*Material*:
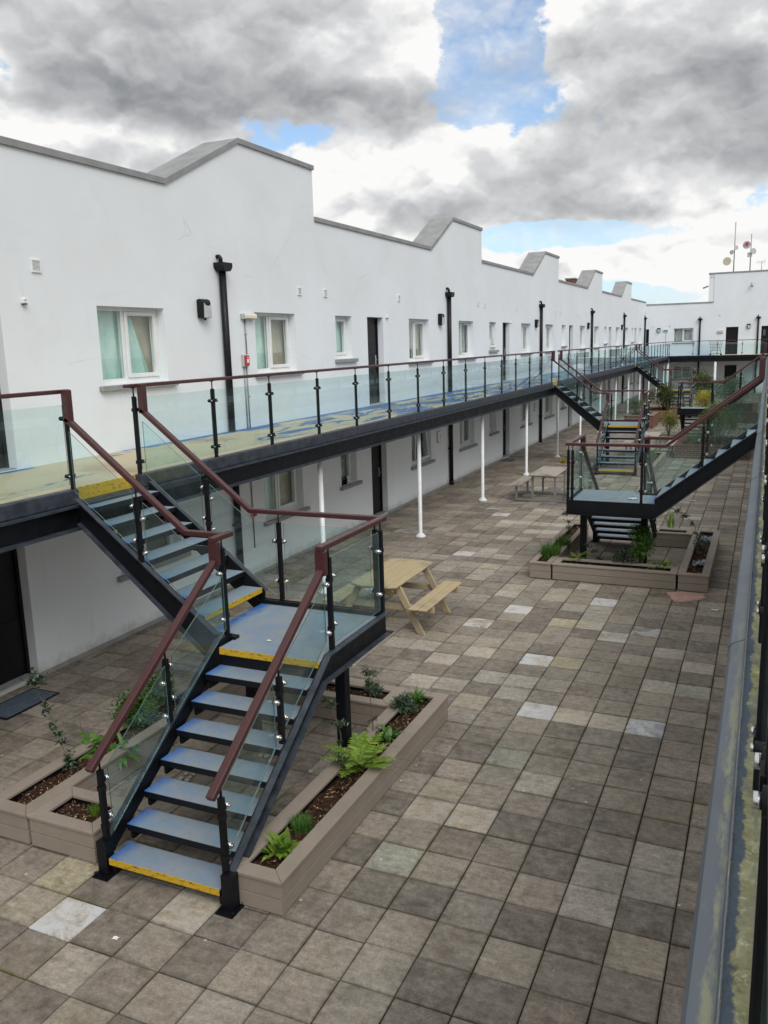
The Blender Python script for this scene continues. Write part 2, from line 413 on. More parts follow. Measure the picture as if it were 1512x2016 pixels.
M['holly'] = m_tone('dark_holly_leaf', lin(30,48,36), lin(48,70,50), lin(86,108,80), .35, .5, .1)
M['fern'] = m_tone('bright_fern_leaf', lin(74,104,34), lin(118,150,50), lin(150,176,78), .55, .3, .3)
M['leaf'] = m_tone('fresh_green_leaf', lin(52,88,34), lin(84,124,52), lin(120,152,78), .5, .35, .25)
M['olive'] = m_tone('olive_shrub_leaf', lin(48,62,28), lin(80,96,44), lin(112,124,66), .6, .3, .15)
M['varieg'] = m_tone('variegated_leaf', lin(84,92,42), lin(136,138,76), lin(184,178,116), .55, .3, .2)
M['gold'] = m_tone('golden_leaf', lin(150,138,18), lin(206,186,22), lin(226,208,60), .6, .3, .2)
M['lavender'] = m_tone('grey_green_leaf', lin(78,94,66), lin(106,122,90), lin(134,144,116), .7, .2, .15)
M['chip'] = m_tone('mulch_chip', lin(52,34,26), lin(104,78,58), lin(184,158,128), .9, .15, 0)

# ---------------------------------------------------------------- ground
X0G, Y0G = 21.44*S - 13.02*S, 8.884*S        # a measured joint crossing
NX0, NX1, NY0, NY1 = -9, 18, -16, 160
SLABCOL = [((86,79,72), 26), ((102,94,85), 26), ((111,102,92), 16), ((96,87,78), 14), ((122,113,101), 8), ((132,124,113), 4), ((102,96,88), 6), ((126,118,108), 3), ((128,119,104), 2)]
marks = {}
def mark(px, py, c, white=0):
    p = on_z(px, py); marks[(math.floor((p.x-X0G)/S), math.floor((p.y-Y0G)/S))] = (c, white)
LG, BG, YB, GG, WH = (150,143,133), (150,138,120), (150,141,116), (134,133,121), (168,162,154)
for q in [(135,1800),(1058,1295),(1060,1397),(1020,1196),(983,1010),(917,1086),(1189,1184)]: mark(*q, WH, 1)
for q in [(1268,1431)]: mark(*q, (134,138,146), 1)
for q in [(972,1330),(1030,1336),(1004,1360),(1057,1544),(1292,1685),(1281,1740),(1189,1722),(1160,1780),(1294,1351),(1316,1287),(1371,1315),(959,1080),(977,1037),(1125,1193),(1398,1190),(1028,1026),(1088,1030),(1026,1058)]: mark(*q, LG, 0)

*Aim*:
Transcribe the listing above verbatim. Omit the pictures.

*Full answer*:
The Blender Python script for this scene continues. Write part 2, from line 413 on. More parts follow. Measure the picture as if it were 1512x2016 pixels.
M['holly'] = m_tone('dark_holly_leaf', lin(30,48,36), lin(48,70,50), lin(86,108,80), .35, .5, .1)
M['fern'] = m_tone('bright_fern_leaf', lin(74,104,34), lin(118,150,50), lin(150,176,78), .55, .3, .3)
M['leaf'] = m_tone('fresh_green_leaf', lin(52,88,34), lin(84,124,52), lin(120,152,78), .5, .35, .25)
M['olive'] = m_tone('olive_shrub_leaf', lin(48,62,28), lin(80,96,44), lin(112,124,66), .6, .3, .15)
M['varieg'] = m_tone('variegated_leaf', lin(84,92,42), lin(136,138,76), lin(184,178,116), .55, .3, .2)
M['gold'] = m_tone('golden_leaf', lin(150,138,18), lin(206,186,22), lin(226,208,60), .6, .3, .2)
M['lavender'] = m_tone('grey_green_leaf', lin(78,94,66), lin(106,122,90), lin(134,144,116), .7, .2, .15)
M['chip'] = m_tone('mulch_chip', lin(52,34,26), lin(104,78,58), lin(184,158,128), .9, .15, 0)

# ---------------------------------------------------------------- ground
X0G, Y0G = 21.44*S - 13.02*S, 8.884*S        # a measured joint crossing
NX0, NX1, NY0, NY1 = -9, 18, -16, 160
SLABCOL = [((86,79,72), 26), ((102,94,85), 26), ((111,102,92), 16), ((96,87,78), 14), ((122,113,101), 8), ((132,124,113), 4), ((102,96,88), 6), ((126,118,108), 3), ((128,119,104), 2)]
marks = {}
def mark(px, py, c, white=0):
    p = on_z(px, py); marks[(math.floor((p.x-X0G)/S), math.floor((p.y-Y0G)/S))] = (c, white)
LG, BG, YB, GG, WH = (150,143,133), (150,138,120), (150,141,116), (134,133,121), (168,162,154)
for q in [(135,1800),(1058,1295),(1060,1397),(1020,1196),(983,1010),(917,1086),(1189,1184)]: mark(*q, WH, 1)
for q in [(1268,1431)]: mark(*q, (134,138,146), 1)
for q in [(972,1330),(1030,1336),(1004,1360),(1057,1544),(1292,1685),(1281,1740),(1189,1722),(1160,1780),(1294,1351),(1316,1287),(1371,1315),(959,1080),(977,1037),(1125,1193),(1398,1190),(1028,1026),(1088,1030),(1026,1058)]: mark(*q, LG, 0)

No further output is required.